== AVAILABLE DATA ==
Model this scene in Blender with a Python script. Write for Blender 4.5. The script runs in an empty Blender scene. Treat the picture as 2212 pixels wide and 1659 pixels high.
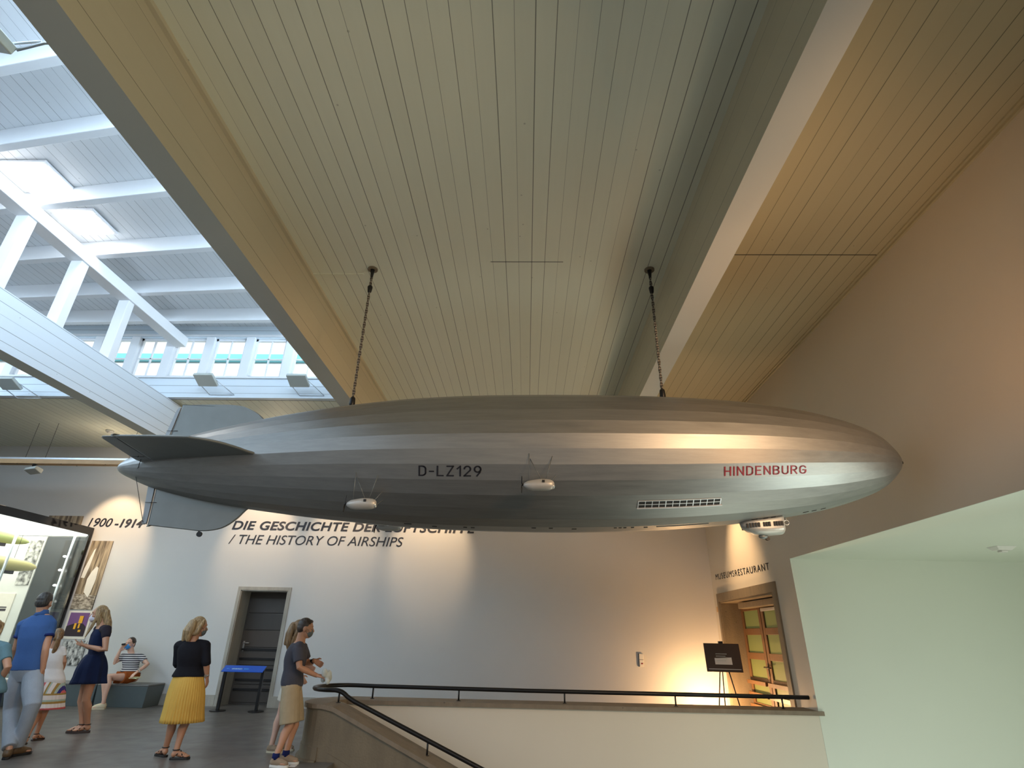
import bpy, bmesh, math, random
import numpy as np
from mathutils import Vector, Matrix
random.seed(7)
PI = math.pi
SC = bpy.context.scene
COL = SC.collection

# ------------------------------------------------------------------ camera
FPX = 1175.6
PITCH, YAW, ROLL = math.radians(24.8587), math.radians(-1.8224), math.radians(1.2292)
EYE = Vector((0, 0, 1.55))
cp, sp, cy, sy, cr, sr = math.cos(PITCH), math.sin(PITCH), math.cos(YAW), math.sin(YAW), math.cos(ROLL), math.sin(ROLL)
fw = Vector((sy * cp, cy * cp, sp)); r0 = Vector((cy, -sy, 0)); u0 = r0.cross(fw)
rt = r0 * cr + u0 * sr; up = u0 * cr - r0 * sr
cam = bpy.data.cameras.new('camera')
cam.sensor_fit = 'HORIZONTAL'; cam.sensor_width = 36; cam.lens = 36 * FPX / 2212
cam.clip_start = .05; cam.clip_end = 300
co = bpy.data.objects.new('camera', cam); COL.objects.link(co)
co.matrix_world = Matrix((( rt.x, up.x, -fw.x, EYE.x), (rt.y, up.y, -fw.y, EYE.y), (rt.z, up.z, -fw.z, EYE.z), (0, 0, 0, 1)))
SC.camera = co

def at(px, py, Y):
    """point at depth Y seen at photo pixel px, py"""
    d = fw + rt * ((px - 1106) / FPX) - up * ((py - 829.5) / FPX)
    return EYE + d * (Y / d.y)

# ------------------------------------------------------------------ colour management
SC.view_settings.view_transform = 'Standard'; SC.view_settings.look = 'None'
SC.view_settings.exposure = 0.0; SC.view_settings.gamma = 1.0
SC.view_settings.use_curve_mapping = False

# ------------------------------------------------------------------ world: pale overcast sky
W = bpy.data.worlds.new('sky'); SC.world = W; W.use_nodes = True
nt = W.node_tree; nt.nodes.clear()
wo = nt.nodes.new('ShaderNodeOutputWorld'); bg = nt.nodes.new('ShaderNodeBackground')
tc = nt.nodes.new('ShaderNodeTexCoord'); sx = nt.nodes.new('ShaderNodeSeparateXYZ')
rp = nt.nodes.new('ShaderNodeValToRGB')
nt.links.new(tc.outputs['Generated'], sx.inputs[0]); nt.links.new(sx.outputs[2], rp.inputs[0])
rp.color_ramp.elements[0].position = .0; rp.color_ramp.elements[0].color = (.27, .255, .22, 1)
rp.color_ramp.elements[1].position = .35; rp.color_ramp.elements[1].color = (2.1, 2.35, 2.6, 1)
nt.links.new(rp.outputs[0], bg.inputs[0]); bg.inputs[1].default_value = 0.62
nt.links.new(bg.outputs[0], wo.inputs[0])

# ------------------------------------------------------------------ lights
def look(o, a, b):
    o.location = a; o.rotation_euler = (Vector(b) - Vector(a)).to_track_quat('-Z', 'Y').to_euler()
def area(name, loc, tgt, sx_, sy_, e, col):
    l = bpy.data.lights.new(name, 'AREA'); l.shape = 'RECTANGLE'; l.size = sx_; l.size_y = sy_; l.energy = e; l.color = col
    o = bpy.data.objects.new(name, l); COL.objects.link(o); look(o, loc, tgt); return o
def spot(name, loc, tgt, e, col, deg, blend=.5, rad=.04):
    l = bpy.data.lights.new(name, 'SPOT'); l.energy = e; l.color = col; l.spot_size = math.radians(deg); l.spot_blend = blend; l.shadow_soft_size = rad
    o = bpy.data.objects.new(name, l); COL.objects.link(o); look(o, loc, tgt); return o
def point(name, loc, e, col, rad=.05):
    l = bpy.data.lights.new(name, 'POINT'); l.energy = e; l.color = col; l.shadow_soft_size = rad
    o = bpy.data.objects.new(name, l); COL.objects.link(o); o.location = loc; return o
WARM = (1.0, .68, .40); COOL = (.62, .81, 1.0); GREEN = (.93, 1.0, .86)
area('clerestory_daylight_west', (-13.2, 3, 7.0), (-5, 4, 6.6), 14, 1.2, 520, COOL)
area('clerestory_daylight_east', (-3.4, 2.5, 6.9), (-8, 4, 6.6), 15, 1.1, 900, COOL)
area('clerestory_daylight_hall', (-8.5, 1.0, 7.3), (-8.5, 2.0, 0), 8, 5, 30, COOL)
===
Extract the lines exactly, please: the first line of the listing, the line with "SC.camera = co", and every line between them, but no pictures.

Model this scene in Blender with a Python script. Write for Blender 4.5. The script runs in an empty Blender scene. Treat the picture as 2212 pixels wide and 1659 pixels high.
import bpy, bmesh, math, random
import numpy as np
from mathutils import Vector, Matrix
random.seed(7)
PI = math.pi
SC = bpy.context.scene
COL = SC.collection

# ------------------------------------------------------------------ camera
FPX = 1175.6
PITCH, YAW, ROLL = math.radians(24.8587), math.radians(-1.8224), math.radians(1.2292)
EYE = Vector((0, 0, 1.55))
cp, sp, cy, sy, cr, sr = math.cos(PITCH), math.sin(PITCH), math.cos(YAW), math.sin(YAW), math.cos(ROLL), math.sin(ROLL)
fw = Vector((sy * cp, cy * cp, sp)); r0 = Vector((cy, -sy, 0)); u0 = r0.cross(fw)
rt = r0 * cr + u0 * sr; up = u0 * cr - r0 * sr
cam = bpy.data.cameras.new('camera')
cam.sensor_fit = 'HORIZONTAL'; cam.sensor_width = 36; cam.lens = 36 * FPX / 2212
cam.clip_start = .05; cam.clip_end = 300
co = bpy.data.objects.new('camera', cam); COL.objects.link(co)
co.matrix_world = Matrix((( rt.x, up.x, -fw.x, EYE.x), (rt.y, up.y, -fw.y, EYE.y), (rt.z, up.z, -fw.z, EYE.z), (0, 0, 0, 1)))
SC.camera = co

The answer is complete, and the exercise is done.